Reeling before me now is a blur of rivers, forests, mountains and even layers of the earth. It is like a movie rushing rapidly before my retina.

The soundtrack of this epic is proclaiming a peculiarly plain concept:

“The earth was created with age. Creation and evolution are not in total opposition. There is a reason that science finds the earth to be quite old: it was made that way.”

Thoughts continue to tumble through my mind; pictures parade before me. I listen in amazement to what seems to be puzzlingly profound and yet rather apparent all at once.

“Adam was created as an adult. Trees and plants were made fully grown.”

I suddenly feel quite certain that, if I were to chop down some of the trees that had been spoken into existence, I would find a range of rings running through their trunks.

“The earth was brought to life with age built into it… just like Adam. He did not begin life as an infant. The earth came into being with what it would need to sustain the life that was created. It was old when it was young. The world was
made with maturity; it was also produced with purpose.”
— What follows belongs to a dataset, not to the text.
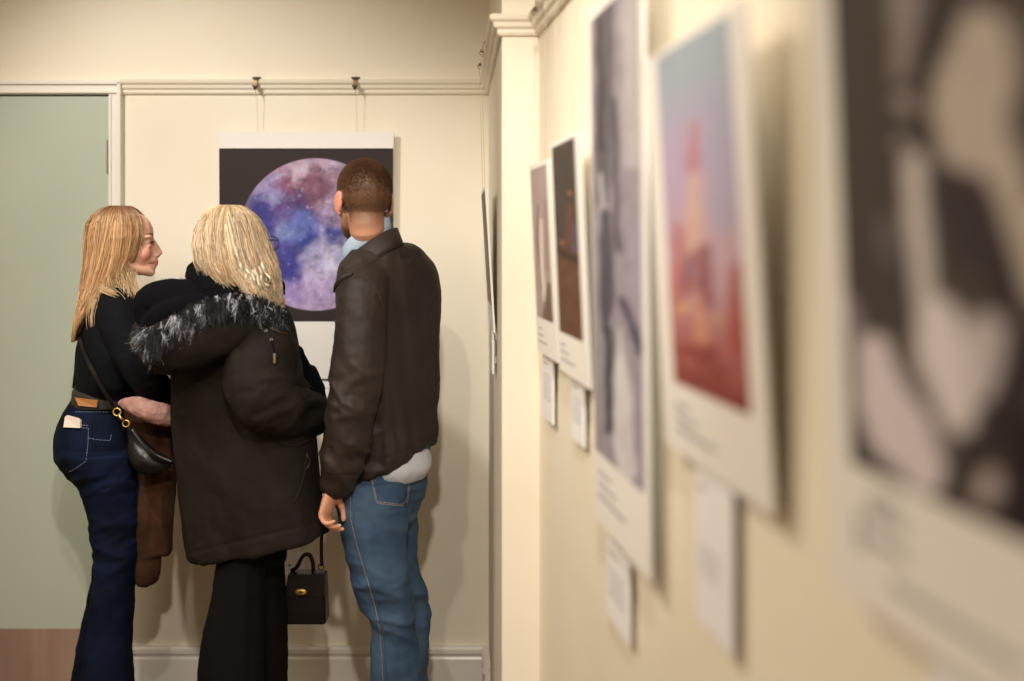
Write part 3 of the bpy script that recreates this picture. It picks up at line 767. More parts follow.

These thoughts are thrilling. Why had I not seen this before? It seems so simple. Obtusely obvious. Had others not observed this correlation? If they had, why wasn’t it being candidly conveyed?

In the span of thirty seconds I have been ravaged by a radical revelation. I feel the weight of its worth resting on me; it is tantamount to tangible.

I am neither a theologian nor am I a scientist. I don’t claim that the ethics of evolution are completely compatible with the Bible’s account of creation. But certainly Science can come concurrent to creation and affirm our faith with facts.

Of course, the Omnipotent Originator of the Universe is exceedingly elusive to what our mind could ever envision. Above what science could ever extensively elucidate.

Accordingly, creation is confounding too. Each diverse discovery deems it more marvelous to grasp. Many scientists have reluctantly relented to the theory of Intelligent Design.

That’s why, alongside those facts, we also need faith.

Lying inexplicably at the intersection of those two essential elements is an exceptional endowment: the intermittent insight of our dreams.